The survey also indicates contractors’ expectations of greater involvement in decommissioning activity over the medium term with 83% reporting potential involvement in the next three to five years. There also appears to be a firming up of opinions on unconventional oil and gas compared to previous years, with 71% of operators/licensees now not predicting any involvement in the UK compared to 40% last year. The number of firms expecting to become more involved in renewables has remained unchanged (54%).

The autumn survey also looked at employment and labour market issues in the oil and gas sector. Less than a quarter (23%, compared to 68% in 2016) of contractors reduced their employment in 2017, while almost half (47%, compared to 24% in 2016) held employment stable. A total of 30% (compared to only 8% in 2016) increased employment. Looking forward, the survey suggests a continued positive outlook with a net balance of contractors (36%) expecting a rise in employment across both permanent and contract staff. 

The proportion of firms reporting salary cuts also fell during 2017, from 43% in the previous survey to 25%. While many have remained steady, the number of contractors increasing pay during the period rose 10% overall to 29%. The number of vacancies also remains historically low, suggesting limited prospects for major hiring in the sector, however both operators and contractors are forecasting an increase in the total number of employees going forward.

Meanwhile, the trend in skilled workers leaving the industry continues although figures suggest it has eased marginally, down to 38% from 43% at the same time last year.

Looking further ahead the sector is planning to diversify further with 82% of business currently being undertaken focused on oil and gas, but with an expectation of this figure being 72% by 2025. 

James Bream, research and policy director at Aberdeen & Grampian Chamber of Commerce, said: “The underlying data suggests that rather than an industry with ‘cautious optimism’ we actually see a picture of significant diversity with some companies buoyant and performing well while others remain fragile. It does look like the worst is likely to be over, at an aggregate level, with 60% of firms believing that the industry has already reached the bottom of its current cycle and a further 24% predicting this will happen within the next 12 months. However as activity levels and revenue remain lower for many compared to three years ago business models for some may be simply unsustainable. 

“When asked what position businesses expect to be in by January 1, 2019, 54% expect their business to be growing while none expect to be declining. This is a vast improvement on the findings from a year ago and indicates that the businesses which have been able to withstand the downturn are seeing a change in their operating environment and are focused on the potential upside.

“We were perhaps surprised that the expectation is that in 2025 respondents on average felt 72% of revenue would still be from core oil and gas activity.
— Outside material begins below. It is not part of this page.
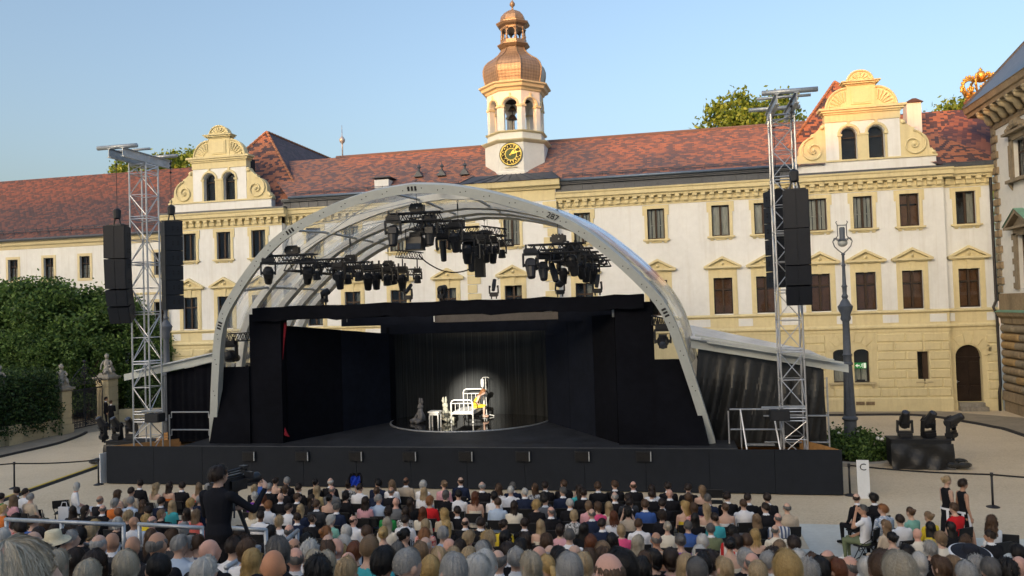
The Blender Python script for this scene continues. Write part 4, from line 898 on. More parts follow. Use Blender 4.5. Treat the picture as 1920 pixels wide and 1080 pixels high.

We may need to be more ambitious around diversification to secure growth to retain the scale of the sector at these percentages, unless we see a large increase in UKCS capital investment or a step change in internationalisation. Both of these feel unlikely at the moment with the sector already performing well on the latter measure.”

The survey also sought firms’ perspectives on a number of issues, including the impact of Brexit on talent attraction in the sector, whether businesses have undertaken certain transformational changes; and the industry’s view on when they think the current downturn will bottom-out.

The majority of firms are not overly concerned. Since this time last year, the number of firms reporting an impact on talent attraction has risen 11% to 33%, although 47% believe it will have no impact, down from 54% in 2016. More than half (54%) have changed the structure of their organisation in the last six months with slightly more than quarter starting process change or the application of new technologies (28% and 27% respectively).

When asked to give their predictions as to when the sector will reach the bottom of its current cycle, the majority (60%) felt it already had, compared to 52% in the spring and only 29% this time last year. A further 24% forecast this will happen within the next 12 months and 11% anticipate that it will happen within 1-2 years. Only 6% felt that it would take longer.

Moray Barber, partner at KPMG, said: “Having come through a more productive phase of value creation and new ways of working, it is encouraging to see that 60% of companies in this survey believe that the industry has already reached the bottom of its current cycle. Whilst this indicates a more positive attitude is developing across the industry, there is still a long way to go to get back to 2013 productivity levels, with only 27% of contractors stating that they are working at or above their optimum levels in the UK. 

“That said, as the industry shifts its focus to driving increased performance and productivity from the UKCS, continued investment in recruiting and maintaining the best talent and skills, and making use of available transformational technologies will help to drive the industry forward, and with this survey demonstrating increased confidence for the year ahead, there is every possibility that the industry will continue to show resilience and deliver strong results during 2018 and beyond.”